PayPal boldly ponders what no payment processor has pondered before: space

PayPal, which claims more than 128 million active accounts in 193 markets and 25 currencies around the globe, is now looking at outer space.

 

As space tourism is expected to take off, PayPal is exploring what payment systems will be like in outer space.

 

The payments processor is launching Thursday with the SETI Institute and others an initiative called PayPal Galactic, which will bring together leaders in the space industry to discuss the issues surrounding the commercialization of space.

 

The need for a payment system beyond earth already exists, the payments processor said in a blog post on Wednesday. Astronauts on space stations need, for example, to pay for bills back on earth and for entertainment, like music and e-books, while in space, it added.

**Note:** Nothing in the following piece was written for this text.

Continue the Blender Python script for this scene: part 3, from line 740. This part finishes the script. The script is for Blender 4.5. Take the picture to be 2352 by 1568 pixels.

"Creating a secure and functional commerce system that can operate in space at scale will not be easy, but with the support of the scientific community, other technology companies and the public at large, we hope to find the solutions to address these challenges," PayPal wrote in the blog post.

 

The eBay unit admits that it is just at the beginning.

 

Some of the issues to be addressed by PayPal Galactic in tandem with scientists and researchers are how will standard currency look like in a "truly cash-free interplanetary society," how will banking systems have to adapt, how customer support needs to develop, regulations in the new environment, and developing risk and fraud management systems.

 

The initiative brings together scientists and space industry leaders from SETI in Mountain View, California and Space Tourism Society in Los Angeles, and former astronaut Buzz Aldrin.

 

A number of companies have been set up to offer space tourism. Virgin Galactic, for example, said in May that it is on track to be the world's first "commercial spaceline." Some companies plan to set up space hotels, according to reports.